The big news out of Landry’s last week was that Tilman Fertitta, Landry’s founder, chairman, c.e.o. and largest stockholder, raised his bid to buy the rest of the company’s publicly traded stock, presumably with the goal of taking the company private. Other powerful financial interests are in play here, so don’t expect any deal to be finalized soon.
But the rollout of Lighthouse Buffet might be telling us more about where this company is heading. Landry’s operates 174 restaurants spread across multiple concepts. Most of its properties are full-service operations that have been developed in-house. Others (Rainforest Café, Chart House, Saltgrass Steak House, Muer Seafood Restaurants) are prominent full-service chains Landry’s has acquired along the way. Lighthouse Buffet was developed in-house.
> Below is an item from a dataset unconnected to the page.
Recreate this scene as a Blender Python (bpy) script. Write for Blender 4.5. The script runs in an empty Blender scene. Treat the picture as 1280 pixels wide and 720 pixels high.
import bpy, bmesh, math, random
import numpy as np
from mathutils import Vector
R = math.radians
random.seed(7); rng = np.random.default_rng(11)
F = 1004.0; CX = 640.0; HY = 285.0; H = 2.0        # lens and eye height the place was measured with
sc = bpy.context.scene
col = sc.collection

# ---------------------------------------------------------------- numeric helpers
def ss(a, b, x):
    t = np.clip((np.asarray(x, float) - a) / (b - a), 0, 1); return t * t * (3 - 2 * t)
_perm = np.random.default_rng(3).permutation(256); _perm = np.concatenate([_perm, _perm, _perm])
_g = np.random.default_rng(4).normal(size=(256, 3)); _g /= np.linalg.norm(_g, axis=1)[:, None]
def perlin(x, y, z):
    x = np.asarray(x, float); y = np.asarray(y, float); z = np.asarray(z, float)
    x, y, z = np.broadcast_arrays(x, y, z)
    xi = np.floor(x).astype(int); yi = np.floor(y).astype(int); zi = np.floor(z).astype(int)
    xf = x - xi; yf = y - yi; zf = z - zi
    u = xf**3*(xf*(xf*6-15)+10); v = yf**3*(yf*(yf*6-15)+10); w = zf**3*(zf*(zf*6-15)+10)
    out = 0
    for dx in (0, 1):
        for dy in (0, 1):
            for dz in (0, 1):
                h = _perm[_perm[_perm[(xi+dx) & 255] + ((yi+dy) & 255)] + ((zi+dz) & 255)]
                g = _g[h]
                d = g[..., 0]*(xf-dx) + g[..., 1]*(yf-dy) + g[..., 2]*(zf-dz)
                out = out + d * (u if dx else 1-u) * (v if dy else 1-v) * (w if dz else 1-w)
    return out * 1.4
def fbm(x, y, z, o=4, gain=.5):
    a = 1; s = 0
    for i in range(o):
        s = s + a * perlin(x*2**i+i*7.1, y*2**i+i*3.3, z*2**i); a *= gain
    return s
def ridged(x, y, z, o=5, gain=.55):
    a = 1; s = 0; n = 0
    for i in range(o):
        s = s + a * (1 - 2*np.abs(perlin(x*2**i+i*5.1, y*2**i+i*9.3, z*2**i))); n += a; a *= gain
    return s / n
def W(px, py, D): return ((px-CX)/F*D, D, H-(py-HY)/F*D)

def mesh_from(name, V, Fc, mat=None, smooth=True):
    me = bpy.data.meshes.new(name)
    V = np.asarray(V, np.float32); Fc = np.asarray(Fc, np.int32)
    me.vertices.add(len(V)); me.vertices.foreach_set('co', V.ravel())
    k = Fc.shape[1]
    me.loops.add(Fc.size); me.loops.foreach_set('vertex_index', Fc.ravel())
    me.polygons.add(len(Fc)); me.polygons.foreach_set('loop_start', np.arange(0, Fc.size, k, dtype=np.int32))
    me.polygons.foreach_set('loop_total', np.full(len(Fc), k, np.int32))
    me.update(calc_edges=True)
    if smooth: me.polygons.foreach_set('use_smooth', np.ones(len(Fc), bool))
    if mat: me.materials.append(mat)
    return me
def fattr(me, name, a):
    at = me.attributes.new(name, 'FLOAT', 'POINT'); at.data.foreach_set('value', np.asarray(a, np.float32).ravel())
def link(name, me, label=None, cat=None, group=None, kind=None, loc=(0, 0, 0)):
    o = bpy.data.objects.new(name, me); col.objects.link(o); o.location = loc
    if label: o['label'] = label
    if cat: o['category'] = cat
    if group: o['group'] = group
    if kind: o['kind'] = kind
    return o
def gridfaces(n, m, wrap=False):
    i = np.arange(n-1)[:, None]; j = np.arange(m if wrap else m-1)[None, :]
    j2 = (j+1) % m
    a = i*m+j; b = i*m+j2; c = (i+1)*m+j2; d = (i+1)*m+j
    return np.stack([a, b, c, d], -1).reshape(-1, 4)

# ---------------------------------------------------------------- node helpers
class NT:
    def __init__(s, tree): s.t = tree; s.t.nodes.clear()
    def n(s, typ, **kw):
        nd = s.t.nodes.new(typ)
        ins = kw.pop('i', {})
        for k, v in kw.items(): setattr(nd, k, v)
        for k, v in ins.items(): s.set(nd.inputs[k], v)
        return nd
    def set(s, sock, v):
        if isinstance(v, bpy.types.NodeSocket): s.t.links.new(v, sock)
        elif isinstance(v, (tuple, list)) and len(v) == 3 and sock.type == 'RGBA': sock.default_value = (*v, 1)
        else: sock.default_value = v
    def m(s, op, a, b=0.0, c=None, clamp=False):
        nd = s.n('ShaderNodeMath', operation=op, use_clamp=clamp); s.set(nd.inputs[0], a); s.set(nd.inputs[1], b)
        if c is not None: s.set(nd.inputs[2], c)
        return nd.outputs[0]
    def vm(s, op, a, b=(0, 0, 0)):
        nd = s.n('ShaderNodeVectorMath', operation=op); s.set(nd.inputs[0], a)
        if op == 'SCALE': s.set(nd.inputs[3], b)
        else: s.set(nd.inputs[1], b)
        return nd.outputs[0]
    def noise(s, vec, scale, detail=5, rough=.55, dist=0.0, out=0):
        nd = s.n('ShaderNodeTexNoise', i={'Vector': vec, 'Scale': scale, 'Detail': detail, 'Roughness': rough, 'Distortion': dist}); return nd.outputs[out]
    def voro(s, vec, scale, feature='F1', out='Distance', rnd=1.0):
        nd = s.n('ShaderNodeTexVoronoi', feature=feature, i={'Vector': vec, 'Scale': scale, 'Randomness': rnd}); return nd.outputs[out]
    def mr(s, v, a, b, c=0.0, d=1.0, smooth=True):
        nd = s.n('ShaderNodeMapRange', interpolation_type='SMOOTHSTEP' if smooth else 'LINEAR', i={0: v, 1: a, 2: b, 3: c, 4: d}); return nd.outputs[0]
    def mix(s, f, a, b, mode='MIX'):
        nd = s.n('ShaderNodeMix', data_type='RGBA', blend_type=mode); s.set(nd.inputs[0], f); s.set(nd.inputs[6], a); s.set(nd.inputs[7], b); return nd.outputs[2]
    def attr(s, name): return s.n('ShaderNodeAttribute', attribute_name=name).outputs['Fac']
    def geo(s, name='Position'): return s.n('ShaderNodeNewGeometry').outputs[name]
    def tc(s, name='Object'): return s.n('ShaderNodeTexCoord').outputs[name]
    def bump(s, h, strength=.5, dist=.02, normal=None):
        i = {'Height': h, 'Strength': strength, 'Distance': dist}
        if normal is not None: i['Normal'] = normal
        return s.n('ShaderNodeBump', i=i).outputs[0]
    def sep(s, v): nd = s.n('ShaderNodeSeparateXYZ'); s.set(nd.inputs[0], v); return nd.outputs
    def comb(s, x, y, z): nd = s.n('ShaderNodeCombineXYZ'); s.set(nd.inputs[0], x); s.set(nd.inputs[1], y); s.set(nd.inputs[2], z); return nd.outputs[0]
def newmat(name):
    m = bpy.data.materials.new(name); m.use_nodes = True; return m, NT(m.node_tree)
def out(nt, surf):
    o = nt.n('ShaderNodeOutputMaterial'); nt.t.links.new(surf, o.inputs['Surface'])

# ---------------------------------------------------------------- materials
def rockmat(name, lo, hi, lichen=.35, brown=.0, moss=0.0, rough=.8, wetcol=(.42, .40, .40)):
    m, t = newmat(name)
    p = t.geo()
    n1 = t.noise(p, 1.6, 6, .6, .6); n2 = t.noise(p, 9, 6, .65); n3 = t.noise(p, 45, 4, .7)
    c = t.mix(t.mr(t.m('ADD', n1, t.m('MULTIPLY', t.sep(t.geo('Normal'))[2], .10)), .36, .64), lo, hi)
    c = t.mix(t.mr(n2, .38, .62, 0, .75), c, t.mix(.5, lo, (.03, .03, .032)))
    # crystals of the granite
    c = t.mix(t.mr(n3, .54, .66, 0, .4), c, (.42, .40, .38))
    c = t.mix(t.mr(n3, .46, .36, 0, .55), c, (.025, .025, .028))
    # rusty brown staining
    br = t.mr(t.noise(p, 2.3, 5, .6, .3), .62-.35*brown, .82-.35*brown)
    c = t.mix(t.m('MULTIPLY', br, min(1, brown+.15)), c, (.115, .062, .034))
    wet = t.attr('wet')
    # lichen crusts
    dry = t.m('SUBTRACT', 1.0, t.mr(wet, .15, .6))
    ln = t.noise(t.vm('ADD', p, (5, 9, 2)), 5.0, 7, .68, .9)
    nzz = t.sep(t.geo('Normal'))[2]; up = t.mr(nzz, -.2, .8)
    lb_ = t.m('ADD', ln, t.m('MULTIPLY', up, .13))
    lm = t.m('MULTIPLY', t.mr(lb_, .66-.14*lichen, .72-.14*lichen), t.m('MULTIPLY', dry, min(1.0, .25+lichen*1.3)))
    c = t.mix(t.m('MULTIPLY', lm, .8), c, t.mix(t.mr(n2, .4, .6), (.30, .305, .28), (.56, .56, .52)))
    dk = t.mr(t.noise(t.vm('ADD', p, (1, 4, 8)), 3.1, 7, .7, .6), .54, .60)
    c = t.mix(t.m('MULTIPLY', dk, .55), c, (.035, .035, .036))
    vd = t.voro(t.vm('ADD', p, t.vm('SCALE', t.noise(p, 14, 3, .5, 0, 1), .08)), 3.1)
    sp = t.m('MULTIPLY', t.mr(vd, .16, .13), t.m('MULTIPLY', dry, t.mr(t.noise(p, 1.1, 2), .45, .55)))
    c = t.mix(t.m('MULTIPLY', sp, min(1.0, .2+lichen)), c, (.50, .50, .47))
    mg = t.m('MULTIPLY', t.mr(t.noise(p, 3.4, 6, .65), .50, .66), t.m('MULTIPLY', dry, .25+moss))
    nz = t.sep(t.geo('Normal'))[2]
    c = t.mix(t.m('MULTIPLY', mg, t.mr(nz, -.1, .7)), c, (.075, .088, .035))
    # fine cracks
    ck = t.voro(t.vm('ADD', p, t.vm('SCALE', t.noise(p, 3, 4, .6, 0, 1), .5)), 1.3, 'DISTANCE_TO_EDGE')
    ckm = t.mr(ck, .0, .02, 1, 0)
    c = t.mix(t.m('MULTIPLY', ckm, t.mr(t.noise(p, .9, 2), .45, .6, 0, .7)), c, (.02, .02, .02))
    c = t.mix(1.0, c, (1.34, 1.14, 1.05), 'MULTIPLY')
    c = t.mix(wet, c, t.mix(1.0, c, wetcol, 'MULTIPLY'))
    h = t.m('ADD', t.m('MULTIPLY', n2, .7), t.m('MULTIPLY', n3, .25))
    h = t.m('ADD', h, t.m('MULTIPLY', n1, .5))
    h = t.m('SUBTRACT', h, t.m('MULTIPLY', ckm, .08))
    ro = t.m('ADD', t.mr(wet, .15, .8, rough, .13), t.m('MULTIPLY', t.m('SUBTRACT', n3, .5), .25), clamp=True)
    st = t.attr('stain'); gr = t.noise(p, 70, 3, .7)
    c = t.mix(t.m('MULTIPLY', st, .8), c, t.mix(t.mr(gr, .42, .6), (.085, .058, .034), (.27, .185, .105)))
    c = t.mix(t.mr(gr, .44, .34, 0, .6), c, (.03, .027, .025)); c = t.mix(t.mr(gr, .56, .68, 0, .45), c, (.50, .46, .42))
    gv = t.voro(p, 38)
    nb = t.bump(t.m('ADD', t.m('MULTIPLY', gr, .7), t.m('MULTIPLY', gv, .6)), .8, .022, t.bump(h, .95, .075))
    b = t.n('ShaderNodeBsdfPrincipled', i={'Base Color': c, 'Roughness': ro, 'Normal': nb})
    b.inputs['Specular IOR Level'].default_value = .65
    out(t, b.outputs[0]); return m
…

So what’s the concept? “Lighthouse Buffet is a destination for high quality food catering to many different taste and cuisine preferences,” Fertitta told the Galveston County Daily News. “We are pleased to add Lighthouse Buffet to Landry’s diverse portfolio and look forward to introducing new and innovative concepts to Landry’s guests.”
Located on the Kemah Boardwalk in a building that once was home to a Chart House unit, Lighthouse Buffet offers a 65-item lineup. Guest can select fresh seafood, traditional comfort foods, and multiple soup and salad options. There’s a dessert bar, too, where a self-serve frozen yogurt machine is flanked by a spread of pies, cakes, cookies and cobblers.
It’s plenty of food for the price, with the tab for lunch (served from 11. a.m. to 4 p.m.) being $15.99 for adults and $13.99 for seniors. The price increases slightly for dinner, available from 4 p.m. to the close. Then the cost is $18.99, $16.99 for seniors. Kids meals (10 and under) are $7.99 in either serving period, drink included. The operation shuts its doors at 9:30 p.m. on weekdays, staying open until 10:30 p.m. on the weekends.
Other Landry’s full-service concepts that do business on the company’s Kemah Boardwalk property include Cadillac Bar, Joe’s Crab Shack, The Flying Dutchman, Landry’s Seafood House, Red Sushi, Aquarium and Saltgrass Steak House. But the company still had plenty of other concepts to draw from when it came time to replace Chart House.
It says a lot that Landry’s instead went to the trouble of developing a new concept aimed squarely at value-seeking diners. And it’s informative to other operators that a company that collects as much customer feedback as Landry’s does from across its many different concepts opted for a no-frills buffet. The fixed-price format says plenty about how the company sees customer expectations today, as does the sharply reduced tipping pressure that prevails in buffet restaurants where customers lug their own food to their tables.
Keep your eyes open to see if other restaurant operators decide that the once-moribund buffet segment has started to look like an area of growth in the current operating environment.